Après le droit canonique, la science juridique et administrative, puis la statistique, la finance et la science de gestion ont, au fil des siècles, prétendu valoir comme des discours fondateurs de la normativité sociale ultime, en entreprenant de régir les actions des humains par la connaissance de la Loi (celle de Dieu, celle du Pouvoir, qu’il soit royal ou impérial, républicain, financier et managérial). De nos jours, forte de ses performances techniques, l’informatique s’inscrit dans une comparable ambition, en leur imposant la Loi de l’information, elle-même issue des Faits eux-mêmes – encore que les faits purs sont bien difficiles à atteindre, car toute « donnée » est « construite ». Même si elle n’affiche pas ouvertement cette ambition, elle revendique à son tour de valoir comme un discours instituant, un indiscutable foyer de normativité fondamentale. On peut le remarquer par bien des aspects, par exemple grâce à cette observation que l’informaticien se plait à la présence du juriste. Aux informaticiens, tous aujourd’hui implicitement placés dans une telle posture (et, pour certains, en revendiquant déjà la supériorité), l’ouvrage de Grinbaum rappelle que, si l’informatique avait jamais eu le dessein de se constituer explicitement en une telle doctrine tout en échappant aux apories de l’expérience vécue, aux ambiguïtés constitutives de l’existence humaine et aux problèmes indépassables de la nature des choses, c’est peine perdue. Si elle procédait d'une manière si innocente, par certains aspects l'informatique serait seulement victime de son rêve techniciste, mais par d'autres elle serait également vectrice d'une bien dangereuse illusion.
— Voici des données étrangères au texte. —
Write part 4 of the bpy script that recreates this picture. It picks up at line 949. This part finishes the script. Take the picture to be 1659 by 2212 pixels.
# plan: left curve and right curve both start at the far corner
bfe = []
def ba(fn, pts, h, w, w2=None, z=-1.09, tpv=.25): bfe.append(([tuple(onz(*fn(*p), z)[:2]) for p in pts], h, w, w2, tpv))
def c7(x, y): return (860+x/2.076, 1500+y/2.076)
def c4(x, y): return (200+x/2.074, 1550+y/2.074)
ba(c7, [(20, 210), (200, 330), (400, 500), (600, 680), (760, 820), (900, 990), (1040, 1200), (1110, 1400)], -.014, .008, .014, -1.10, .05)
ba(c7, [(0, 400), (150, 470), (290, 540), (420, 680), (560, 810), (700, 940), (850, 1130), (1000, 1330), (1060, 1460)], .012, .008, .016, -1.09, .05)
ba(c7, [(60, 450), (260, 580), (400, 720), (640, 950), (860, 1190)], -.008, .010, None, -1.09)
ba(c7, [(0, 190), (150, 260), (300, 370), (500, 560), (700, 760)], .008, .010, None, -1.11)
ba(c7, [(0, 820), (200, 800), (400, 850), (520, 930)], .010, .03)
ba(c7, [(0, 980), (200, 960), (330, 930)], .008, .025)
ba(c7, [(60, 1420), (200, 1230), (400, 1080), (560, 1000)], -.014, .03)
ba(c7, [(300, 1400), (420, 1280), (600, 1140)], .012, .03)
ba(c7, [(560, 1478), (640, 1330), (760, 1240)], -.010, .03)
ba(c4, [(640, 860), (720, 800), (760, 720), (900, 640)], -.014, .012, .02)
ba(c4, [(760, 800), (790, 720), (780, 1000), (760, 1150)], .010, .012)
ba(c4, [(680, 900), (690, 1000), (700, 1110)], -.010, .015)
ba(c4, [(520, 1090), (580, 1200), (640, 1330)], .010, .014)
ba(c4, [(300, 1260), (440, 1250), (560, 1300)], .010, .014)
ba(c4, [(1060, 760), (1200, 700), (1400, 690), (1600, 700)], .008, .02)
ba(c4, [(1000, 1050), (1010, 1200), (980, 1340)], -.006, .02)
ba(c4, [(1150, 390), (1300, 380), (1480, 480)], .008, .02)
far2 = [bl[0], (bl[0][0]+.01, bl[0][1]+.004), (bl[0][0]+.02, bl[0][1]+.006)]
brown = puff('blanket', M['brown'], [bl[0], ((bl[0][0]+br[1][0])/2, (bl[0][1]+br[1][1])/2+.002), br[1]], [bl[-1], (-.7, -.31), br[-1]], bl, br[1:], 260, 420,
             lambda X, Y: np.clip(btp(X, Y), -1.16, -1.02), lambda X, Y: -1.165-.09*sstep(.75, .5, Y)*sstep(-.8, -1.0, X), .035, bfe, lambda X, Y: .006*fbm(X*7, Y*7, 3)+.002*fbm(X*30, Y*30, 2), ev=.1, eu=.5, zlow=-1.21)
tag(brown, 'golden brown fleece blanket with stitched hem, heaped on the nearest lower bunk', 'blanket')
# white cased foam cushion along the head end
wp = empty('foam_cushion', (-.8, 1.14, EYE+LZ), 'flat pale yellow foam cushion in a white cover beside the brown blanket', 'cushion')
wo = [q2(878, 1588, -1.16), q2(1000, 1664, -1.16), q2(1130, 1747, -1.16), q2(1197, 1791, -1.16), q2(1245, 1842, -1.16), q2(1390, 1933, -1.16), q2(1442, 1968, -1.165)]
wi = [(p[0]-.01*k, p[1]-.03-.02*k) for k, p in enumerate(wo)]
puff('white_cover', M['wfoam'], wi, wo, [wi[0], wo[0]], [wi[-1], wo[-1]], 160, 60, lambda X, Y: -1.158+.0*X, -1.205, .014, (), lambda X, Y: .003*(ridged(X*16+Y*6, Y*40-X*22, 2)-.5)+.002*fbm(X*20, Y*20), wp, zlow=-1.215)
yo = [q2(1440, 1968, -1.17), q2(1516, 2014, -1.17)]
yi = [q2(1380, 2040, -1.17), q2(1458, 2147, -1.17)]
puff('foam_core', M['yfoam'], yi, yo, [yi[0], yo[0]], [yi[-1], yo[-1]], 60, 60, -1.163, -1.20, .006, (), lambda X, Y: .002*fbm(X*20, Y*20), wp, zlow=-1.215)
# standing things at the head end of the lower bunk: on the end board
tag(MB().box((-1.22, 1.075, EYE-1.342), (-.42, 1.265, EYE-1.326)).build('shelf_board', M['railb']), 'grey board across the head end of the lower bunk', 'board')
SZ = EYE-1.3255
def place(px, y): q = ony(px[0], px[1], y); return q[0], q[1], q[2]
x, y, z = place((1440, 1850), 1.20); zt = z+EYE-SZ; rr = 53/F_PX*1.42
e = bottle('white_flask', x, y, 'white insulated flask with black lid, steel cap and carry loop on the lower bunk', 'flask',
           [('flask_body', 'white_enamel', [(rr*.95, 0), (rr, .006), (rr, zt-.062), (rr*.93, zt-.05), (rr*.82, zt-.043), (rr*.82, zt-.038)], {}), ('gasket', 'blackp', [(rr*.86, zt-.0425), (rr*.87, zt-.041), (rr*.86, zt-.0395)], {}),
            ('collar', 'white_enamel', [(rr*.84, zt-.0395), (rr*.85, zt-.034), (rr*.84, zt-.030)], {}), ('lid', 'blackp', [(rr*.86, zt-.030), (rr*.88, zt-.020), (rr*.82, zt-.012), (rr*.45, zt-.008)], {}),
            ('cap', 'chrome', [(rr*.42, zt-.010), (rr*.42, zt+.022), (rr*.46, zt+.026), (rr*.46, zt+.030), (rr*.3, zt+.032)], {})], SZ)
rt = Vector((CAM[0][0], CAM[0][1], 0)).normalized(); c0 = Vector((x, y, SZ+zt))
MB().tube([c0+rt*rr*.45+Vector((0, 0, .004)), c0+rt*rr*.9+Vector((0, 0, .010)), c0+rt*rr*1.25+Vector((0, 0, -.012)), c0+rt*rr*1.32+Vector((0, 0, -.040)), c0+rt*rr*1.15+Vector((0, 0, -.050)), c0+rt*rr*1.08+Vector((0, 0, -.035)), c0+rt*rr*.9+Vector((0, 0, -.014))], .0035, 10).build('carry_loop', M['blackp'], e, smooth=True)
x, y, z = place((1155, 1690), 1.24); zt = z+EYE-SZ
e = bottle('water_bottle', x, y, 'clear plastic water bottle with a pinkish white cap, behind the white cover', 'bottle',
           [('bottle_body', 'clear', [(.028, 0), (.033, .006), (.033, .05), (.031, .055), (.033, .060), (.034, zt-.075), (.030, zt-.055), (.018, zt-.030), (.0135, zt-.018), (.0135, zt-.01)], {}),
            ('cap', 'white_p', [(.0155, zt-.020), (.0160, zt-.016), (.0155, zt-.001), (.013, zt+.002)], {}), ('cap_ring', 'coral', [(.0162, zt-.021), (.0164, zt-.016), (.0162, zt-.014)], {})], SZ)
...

Au contraire, les grands ordonnateurs de nos nouveaux Golem, actuels maîtres de toutes choses ou de presque toutes, se sentiront à la lecture de cet ouvrage incontestablement moins seuls, et, dans le même temps, ils apprécieront tout ce que la riche tradition de la philosophie morale héritée du monothéisme peut leur apporter en termes de réflexivité, c’est-à-dire de pensée non technique de leur propre action.